I am a bit confused with the relations among Gelfand pairs, weakly symmetric pairs, and spherical pairs defined in the book "Harmonic analysis on commutative spaces" written by professor Joseph A. Wolf.
For convenience, let me recall the definitions in this book, and just consider connected groups $G$.
Definition 1 Let $G$ be a connected Lie group, and $K$ a compact subgroup. If the algebra $L^1(K\backslash G/K)$ is commutative under convolution, then $(G,K)$ is called a Gelfand pair.

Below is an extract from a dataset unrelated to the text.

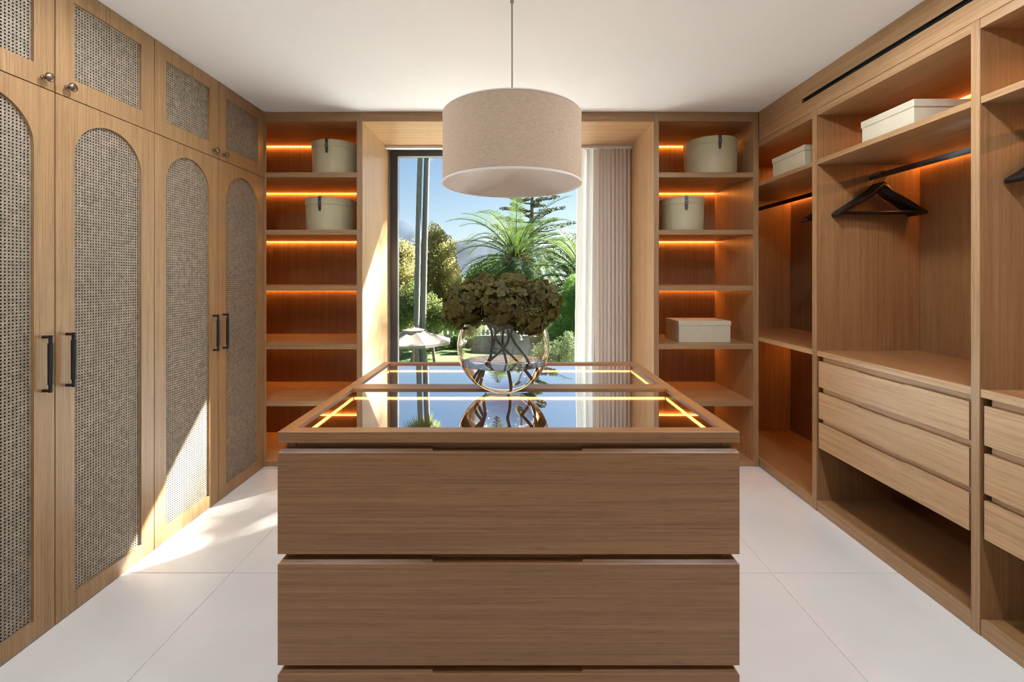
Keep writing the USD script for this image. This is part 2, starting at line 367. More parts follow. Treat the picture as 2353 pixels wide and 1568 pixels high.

Definition 2 Let $G$ be a connected Lie group, and $K$ a compact subgroup. If there exists an automorphism $\sigma$ of $G$ such that $\sigma(g)\in Kg^{-1}K$ for all $g\in G$, then $(G,K)$ is called a weakly symmetric pair.
Definition 3 Let $G$ be a complex reductive linear algebraic group, and $H$ a reductive subgroup. Denote by $\mathfrak{g}$ and $\mathfrak{h}$ the Lie algebras of $G$ and $H$ respectively. If there exists a borel subalgebra $\mathfrak{b}$ in $\mathfrak{g}$ such that $\mathfrak{b}+\mathfrak{h}=\mathfrak{g}$, then $(G,H)$ is called a spherical pair.
Now on page 281 of Wolf's book, there are two results: Theorem 12.6.10 and Theorem 12.6.11.
Let $G_\mathbb{C}$ be a connected complex reductive algebraic group, and $H_\mathbb{C}$ a reductive algebraic subgroup. Suppose that $G$ is a real form of $G_\mathbb{C}$ such that $H:=G\cap H_\mathbb{C}$ is a compact real form of $H_\mathbb{C}$. Then $(G_\mathbb{C},H_\mathbb{C})$ is a spherical pair if and only if $(G,H)$ is a weakly symmetric pair (by Theorem 12.6.10) if and only if $(G,H)$ is a Gelfand pair (by Theorem 12.6.11).
Thus, suppose that we have a real reductive group $G$ with its compact subgroup $K$, then $(G,K)$ is a Gelfand pair if and only if $(G,K)$ is a weakly symmetric pair. But I do not think that the two definitions are equivalent. As far as I know, weakly symmetric pairs are Gelfand pairs, but there exist Gelfand pairs which are not weakly symmetric pairs.
Hence, I think that I am probably misunderstanding the definitions, the theorems, or the relations among three pairs. I shall be grateful if experts may give any comments.